BEGIN COLLECTED MATERIAL

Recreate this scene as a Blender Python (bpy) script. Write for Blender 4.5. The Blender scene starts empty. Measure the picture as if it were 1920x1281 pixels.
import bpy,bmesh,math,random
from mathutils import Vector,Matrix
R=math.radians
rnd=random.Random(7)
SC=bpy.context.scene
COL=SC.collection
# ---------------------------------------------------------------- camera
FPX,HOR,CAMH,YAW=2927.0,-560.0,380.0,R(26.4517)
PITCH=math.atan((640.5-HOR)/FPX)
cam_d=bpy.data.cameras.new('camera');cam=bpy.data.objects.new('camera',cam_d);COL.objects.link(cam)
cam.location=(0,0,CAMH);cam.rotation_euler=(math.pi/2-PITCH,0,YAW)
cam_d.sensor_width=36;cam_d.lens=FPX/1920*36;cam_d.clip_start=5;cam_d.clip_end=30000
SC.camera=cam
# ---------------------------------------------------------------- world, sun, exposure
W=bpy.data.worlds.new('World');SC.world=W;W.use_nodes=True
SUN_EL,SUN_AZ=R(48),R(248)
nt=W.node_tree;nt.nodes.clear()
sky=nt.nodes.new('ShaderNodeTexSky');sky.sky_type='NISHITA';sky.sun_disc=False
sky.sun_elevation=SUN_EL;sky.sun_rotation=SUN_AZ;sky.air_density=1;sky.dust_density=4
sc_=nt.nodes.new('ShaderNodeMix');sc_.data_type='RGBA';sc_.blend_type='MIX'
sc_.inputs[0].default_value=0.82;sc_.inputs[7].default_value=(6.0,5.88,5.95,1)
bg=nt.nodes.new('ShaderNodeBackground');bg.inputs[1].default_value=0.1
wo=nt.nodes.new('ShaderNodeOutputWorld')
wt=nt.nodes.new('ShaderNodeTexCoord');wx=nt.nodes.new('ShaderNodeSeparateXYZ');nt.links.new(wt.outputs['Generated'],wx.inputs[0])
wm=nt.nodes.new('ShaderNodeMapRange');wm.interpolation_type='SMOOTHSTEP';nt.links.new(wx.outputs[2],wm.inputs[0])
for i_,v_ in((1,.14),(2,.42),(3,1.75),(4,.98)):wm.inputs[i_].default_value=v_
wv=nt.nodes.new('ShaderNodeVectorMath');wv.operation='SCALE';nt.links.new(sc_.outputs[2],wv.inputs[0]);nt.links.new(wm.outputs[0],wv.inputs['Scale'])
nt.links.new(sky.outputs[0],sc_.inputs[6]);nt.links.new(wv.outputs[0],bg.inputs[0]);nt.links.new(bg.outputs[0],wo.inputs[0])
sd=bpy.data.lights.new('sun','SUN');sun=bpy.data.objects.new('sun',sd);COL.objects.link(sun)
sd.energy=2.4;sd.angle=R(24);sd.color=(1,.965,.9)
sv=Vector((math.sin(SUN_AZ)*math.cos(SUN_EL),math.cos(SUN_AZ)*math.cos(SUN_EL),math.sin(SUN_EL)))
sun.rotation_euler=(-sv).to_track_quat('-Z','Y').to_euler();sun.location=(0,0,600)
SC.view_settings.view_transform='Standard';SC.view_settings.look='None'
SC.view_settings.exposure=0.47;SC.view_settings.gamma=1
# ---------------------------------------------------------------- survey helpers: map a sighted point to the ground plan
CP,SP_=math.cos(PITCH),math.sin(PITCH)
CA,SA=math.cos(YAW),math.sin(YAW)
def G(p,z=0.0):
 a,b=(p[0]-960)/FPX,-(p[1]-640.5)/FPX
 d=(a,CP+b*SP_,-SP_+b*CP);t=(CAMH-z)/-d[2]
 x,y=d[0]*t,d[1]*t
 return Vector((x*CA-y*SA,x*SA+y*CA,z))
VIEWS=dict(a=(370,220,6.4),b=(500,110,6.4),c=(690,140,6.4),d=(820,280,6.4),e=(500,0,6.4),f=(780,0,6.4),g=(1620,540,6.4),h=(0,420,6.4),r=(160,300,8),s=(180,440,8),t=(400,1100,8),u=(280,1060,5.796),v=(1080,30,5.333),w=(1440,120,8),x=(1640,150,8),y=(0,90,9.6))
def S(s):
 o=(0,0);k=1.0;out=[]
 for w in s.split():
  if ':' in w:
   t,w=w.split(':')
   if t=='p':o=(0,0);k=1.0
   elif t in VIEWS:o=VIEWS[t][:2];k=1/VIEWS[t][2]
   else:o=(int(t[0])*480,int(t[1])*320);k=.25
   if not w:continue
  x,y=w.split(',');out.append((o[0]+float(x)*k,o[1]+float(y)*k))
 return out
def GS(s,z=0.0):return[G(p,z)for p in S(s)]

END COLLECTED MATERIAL

### [DIRECTION]
Once more, set down the full listing, verbatim.

### [OUTPUT FOR THIS TASK]
Recreate this scene as a Blender Python (bpy) script. Write for Blender 4.5. The Blender scene starts empty. Measure the picture as if it were 1920x1281 pixels.
import bpy,bmesh,math,random
from mathutils import Vector,Matrix
R=math.radians
rnd=random.Random(7)
SC=bpy.context.scene
COL=SC.collection
# ---------------------------------------------------------------- camera
FPX,HOR,CAMH,YAW=2927.0,-560.0,380.0,R(26.4517)
PITCH=math.atan((640.5-HOR)/FPX)
cam_d=bpy.data.cameras.new('camera');cam=bpy.data.objects.new('camera',cam_d);COL.objects.link(cam)
cam.location=(0,0,CAMH);cam.rotation_euler=(math.pi/2-PITCH,0,YAW)
cam_d.sensor_width=36;cam_d.lens=FPX/1920*36;cam_d.clip_start=5;cam_d.clip_end=30000
SC.camera=cam
# ---------------------------------------------------------------- world, sun, exposure
W=bpy.data.worlds.new('World');SC.world=W;W.use_nodes=True
SUN_EL,SUN_AZ=R(48),R(248)
nt=W.node_tree;nt.nodes.clear()
sky=nt.nodes.new('ShaderNodeTexSky');sky.sky_type='NISHITA';sky.sun_disc=False
sky.sun_elevation=SUN_EL;sky.sun_rotation=SUN_AZ;sky.air_density=1;sky.dust_density=4
sc_=nt.nodes.new('ShaderNodeMix');sc_.data_type='RGBA';sc_.blend_type='MIX'
sc_.inputs[0].default_value=0.82;sc_.inputs[7].default_value=(6.0,5.88,5.95,1)
bg=nt.nodes.new('ShaderNodeBackground');bg.inputs[1].default_value=0.1
wo=nt.nodes.new('ShaderNodeOutputWorld')
wt=nt.nodes.new('ShaderNodeTexCoord');wx=nt.nodes.new('ShaderNodeSeparateXYZ');nt.links.new(wt.outputs['Generated'],wx.inputs[0])
wm=nt.nodes.new('ShaderNodeMapRange');wm.interpolation_type='SMOOTHSTEP';nt.links.new(wx.outputs[2],wm.inputs[0])
for i_,v_ in((1,.14),(2,.42),(3,1.75),(4,.98)):wm.inputs[i_].default_value=v_
wv=nt.nodes.new('ShaderNodeVectorMath');wv.operation='SCALE';nt.links.new(sc_.outputs[2],wv.inputs[0]);nt.links.new(wm.outputs[0],wv.inputs['Scale'])
nt.links.new(sky.outputs[0],sc_.inputs[6]);nt.links.new(wv.outputs[0],bg.inputs[0]);nt.links.new(bg.outputs[0],wo.inputs[0])
sd=bpy.data.lights.new('sun','SUN');sun=bpy.data.objects.new('sun',sd);COL.objects.link(sun)
sd.energy=2.4;sd.angle=R(24);sd.color=(1,.965,.9)
sv=Vector((math.sin(SUN_AZ)*math.cos(SUN_EL),math.cos(SUN_AZ)*math.cos(SUN_EL),math.sin(SUN_EL)))
sun.rotation_euler=(-sv).to_track_quat('-Z','Y').to_euler();sun.location=(0,0,600)
SC.view_settings.view_transform='Standard';SC.view_settings.look='None'
SC.view_settings.exposure=0.47;SC.view_settings.gamma=1
# ---------------------------------------------------------------- survey helpers: map a sighted point to the ground plan
CP,SP_=math.cos(PITCH),math.sin(PITCH)
CA,SA=math.cos(YAW),math.sin(YAW)
def G(p,z=0.0):
 a,b=(p[0]-960)/FPX,-(p[1]-640.5)/FPX
 d=(a,CP+b*SP_,-SP_+b*CP);t=(CAMH-z)/-d[2]
 x,y=d[0]*t,d[1]*t
 return Vector((x*CA-y*SA,x*SA+y*CA,z))
VIEWS=dict(a=(370,220,6.4),b=(500,110,6.4),c=(690,140,6.4),d=(820,280,6.4),e=(500,0,6.4),f=(780,0,6.4),g=(1620,540,6.4),h=(0,420,6.4),r=(160,300,8),s=(180,440,8),t=(400,1100,8),u=(280,1060,5.796),v=(1080,30,5.333),w=(1440,120,8),x=(1640,150,8),y=(0,90,9.6))
def S(s):
 o=(0,0);k=1.0;out=[]
 for w in s.split():
  if ':' in w:
   t,w=w.split(':')
   if t=='p':o=(0,0);k=1.0
   elif t in VIEWS:o=VIEWS[t][:2];k=1/VIEWS[t][2]
   else:o=(int(t[0])*480,int(t[1])*320);k=.25
   if not w:continue
  x,y=w.split(',');out.append((o[0]+float(x)*k,o[1]+float(y)*k))
 return out
def GS(s,z=0.0):return[G(p,z)for p in S(s)]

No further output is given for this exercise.